Look offline, buy online
No agony of choice in the Polestar Space in Brussels: just three models are on display. The brand aims to inspire rather than sell in its new location, due to open this Saturday: everyone can walk in with their questions about sustainable mobility. The market for electric cars is not yet fully developed, the company thinks.
The showroom therefore does not have salespeople walking around, but rather specialists without sales targets or the need to earn commissions. All parts of the car are on display: rims, suspension, engines, the framework… Visitors can discover and personalise the cars at an interactive workshop table. They can experience driving the car using virtual reality, but a real test drive is also possible. The actual purchase is then done quietly from home, by smartphone. At Polestar, ‘digital first’ is the norm.
90-year-old startup
Although the major car groups Volvo and Geely are behind Polestar, the brand follows its own distinct course as an independent entity. “We are a startup with ninety years of experience”, director Lies Eeckman of Polestar Belgium smiles. She believes that an innovative brand cannot be credibly marketed through traditional car dealers – although they do invest in it and they will also provide after-sales service.

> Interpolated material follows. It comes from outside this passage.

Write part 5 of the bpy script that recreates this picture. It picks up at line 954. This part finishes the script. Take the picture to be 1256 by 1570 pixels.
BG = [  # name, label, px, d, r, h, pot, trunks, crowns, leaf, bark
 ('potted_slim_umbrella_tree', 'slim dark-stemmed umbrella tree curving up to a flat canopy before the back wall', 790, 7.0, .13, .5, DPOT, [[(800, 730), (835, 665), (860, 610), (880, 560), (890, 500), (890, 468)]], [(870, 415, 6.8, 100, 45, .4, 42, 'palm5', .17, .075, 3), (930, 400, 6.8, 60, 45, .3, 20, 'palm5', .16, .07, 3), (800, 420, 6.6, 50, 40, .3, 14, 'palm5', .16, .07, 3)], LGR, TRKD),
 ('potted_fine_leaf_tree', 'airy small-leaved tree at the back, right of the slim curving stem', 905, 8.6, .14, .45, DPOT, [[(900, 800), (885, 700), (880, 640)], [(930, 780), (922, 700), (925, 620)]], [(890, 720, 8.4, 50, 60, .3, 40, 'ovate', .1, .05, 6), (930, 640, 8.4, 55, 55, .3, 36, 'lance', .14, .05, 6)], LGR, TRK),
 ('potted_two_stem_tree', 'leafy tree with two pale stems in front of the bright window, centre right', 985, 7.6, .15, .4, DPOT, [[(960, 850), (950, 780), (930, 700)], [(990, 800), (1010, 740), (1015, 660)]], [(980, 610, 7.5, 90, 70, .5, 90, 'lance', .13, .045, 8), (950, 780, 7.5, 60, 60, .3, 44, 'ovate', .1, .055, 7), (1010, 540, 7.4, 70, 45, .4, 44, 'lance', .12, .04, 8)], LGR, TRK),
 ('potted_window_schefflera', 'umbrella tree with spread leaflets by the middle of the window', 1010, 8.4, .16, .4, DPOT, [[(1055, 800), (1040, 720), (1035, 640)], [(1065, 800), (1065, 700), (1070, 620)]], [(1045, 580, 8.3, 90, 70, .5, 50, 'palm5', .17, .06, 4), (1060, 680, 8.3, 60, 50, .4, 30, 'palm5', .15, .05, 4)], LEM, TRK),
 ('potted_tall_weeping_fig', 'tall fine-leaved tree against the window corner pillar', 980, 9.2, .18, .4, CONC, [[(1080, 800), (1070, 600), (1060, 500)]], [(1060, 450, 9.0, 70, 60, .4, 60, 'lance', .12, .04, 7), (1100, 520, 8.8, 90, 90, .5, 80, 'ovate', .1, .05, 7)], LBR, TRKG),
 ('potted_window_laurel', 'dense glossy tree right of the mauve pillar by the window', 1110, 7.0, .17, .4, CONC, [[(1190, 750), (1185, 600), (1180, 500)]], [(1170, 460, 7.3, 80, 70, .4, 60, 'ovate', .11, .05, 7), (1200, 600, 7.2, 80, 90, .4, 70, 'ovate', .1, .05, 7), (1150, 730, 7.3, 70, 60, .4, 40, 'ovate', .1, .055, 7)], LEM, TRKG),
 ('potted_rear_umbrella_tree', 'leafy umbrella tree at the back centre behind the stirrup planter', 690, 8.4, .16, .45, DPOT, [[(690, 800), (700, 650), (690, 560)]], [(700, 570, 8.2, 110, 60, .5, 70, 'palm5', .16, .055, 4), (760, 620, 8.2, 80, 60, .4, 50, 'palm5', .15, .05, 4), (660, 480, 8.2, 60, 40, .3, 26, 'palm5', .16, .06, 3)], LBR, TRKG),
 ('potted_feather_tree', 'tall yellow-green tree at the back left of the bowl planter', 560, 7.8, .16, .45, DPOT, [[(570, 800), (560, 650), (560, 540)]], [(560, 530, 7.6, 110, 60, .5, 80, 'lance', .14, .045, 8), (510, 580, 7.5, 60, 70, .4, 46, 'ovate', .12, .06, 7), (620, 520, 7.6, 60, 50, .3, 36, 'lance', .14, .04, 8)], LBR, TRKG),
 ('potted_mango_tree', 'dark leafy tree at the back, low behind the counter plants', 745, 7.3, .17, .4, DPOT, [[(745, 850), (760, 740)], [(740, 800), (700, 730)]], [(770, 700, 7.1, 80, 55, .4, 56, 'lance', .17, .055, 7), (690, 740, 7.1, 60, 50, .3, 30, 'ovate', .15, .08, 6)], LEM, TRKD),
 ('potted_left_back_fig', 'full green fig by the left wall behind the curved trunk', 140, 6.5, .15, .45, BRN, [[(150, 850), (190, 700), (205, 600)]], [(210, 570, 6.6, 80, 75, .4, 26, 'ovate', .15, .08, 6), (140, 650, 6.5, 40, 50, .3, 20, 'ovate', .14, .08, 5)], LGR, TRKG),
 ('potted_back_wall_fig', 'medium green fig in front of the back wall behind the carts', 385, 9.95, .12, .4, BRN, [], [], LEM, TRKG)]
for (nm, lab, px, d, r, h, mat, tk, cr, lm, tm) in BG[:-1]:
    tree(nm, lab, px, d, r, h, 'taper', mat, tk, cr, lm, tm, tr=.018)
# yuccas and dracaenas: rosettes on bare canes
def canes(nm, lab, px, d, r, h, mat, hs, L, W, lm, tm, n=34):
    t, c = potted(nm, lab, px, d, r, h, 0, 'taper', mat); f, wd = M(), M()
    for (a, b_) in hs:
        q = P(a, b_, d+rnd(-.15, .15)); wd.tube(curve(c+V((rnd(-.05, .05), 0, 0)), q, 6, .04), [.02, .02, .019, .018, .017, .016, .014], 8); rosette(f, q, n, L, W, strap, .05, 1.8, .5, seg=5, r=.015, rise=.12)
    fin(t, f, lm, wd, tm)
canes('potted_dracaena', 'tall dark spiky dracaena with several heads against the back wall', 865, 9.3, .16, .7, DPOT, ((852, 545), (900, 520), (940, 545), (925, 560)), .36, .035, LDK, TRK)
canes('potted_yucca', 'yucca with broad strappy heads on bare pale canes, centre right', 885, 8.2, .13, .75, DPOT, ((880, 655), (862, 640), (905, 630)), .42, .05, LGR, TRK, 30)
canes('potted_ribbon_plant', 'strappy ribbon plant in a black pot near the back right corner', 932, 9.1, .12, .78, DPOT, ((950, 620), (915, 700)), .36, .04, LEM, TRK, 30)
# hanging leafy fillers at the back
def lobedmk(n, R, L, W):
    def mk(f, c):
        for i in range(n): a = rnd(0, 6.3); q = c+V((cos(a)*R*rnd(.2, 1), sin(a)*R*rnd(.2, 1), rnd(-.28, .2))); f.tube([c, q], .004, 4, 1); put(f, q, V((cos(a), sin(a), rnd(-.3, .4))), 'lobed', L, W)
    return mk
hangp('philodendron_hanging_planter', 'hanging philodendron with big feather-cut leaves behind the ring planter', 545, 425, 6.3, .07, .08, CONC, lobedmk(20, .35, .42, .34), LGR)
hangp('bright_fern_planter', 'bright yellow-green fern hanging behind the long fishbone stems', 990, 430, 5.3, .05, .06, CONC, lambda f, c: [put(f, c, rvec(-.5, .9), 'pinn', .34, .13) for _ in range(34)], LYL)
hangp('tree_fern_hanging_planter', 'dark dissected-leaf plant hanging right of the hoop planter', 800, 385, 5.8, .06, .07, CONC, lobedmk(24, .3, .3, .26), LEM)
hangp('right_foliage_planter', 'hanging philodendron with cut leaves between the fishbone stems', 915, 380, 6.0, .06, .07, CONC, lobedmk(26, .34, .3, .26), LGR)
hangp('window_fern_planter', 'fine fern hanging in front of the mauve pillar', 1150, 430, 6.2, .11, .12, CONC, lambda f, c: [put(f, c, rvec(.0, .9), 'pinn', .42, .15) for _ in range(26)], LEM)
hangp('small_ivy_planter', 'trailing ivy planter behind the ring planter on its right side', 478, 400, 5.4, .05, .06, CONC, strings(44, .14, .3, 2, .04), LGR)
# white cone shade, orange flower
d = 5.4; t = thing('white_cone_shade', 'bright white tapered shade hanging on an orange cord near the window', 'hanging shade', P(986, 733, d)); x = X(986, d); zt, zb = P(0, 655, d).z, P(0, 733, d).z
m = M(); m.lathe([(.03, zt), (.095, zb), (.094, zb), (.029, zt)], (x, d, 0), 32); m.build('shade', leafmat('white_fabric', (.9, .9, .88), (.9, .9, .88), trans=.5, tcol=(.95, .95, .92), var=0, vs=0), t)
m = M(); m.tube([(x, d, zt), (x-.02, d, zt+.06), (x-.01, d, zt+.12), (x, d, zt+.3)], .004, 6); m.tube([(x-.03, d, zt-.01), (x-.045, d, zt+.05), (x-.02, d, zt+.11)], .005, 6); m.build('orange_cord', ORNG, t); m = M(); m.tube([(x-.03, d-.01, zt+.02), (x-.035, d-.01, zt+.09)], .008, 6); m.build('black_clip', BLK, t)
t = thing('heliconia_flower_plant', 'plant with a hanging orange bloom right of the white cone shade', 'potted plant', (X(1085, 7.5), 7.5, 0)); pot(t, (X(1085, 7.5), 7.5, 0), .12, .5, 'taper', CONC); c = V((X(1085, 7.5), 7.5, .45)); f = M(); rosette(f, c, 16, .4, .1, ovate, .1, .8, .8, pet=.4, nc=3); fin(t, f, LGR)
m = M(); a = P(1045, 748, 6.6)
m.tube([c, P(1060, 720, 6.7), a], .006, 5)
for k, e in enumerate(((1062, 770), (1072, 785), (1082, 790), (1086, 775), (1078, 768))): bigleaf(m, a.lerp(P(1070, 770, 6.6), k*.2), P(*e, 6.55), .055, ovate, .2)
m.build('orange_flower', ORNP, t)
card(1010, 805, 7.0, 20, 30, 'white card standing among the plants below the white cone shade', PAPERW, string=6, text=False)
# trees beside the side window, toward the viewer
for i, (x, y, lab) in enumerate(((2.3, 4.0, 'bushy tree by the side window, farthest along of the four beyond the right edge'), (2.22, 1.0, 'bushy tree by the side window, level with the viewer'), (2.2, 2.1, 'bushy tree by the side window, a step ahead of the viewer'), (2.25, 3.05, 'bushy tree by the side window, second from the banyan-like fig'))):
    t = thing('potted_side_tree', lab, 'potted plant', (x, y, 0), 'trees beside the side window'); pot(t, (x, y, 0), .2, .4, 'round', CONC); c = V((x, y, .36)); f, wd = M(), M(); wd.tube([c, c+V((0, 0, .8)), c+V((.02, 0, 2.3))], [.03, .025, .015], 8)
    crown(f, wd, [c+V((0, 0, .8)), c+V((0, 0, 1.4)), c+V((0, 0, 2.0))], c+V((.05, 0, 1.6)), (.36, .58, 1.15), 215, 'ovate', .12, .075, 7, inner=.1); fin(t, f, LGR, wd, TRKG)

Polestar opts for atypical, accessible locations in city centres or shopping centres: the first Spaces in the Benelux open in Brussels (Belgium) and three Dutch cities: Rotterdam, Eindhoven and Leidschendam. Later on, Antwerp (8 August), Ghent (mid-September), Amsterdam and Liège will follow suit. With those flagship locations, the market should be covered: after all, the focus is on digital.
“The car sector is stuck”
“Compared to a traditional car dealer, we do everything differently”, Eeckman confirms. “We put customer experience first and remove every possible barrier. Consumer behaviour has fundamentally changed: look at the rapid adoption of m-commerce after the corona outbreak. But the car industry is stuck. That is what you have when engineers are at the wheel: they start from what they can make, not from what the consumer wants. We are going to give the car sector a new face.”
Eeckman likes a challenge: she gained experience in marketing positions at Nestlé, Belgian brewery group Alken-Maes and Continental Foods, before moving to BMW two years ago. “People said I was crazy, but I am fascinated by transformation processes and the car industry really needs it. At Polestar it all comes together nicely: it is a very disruptive and open company that challenges the status quo in the sector.”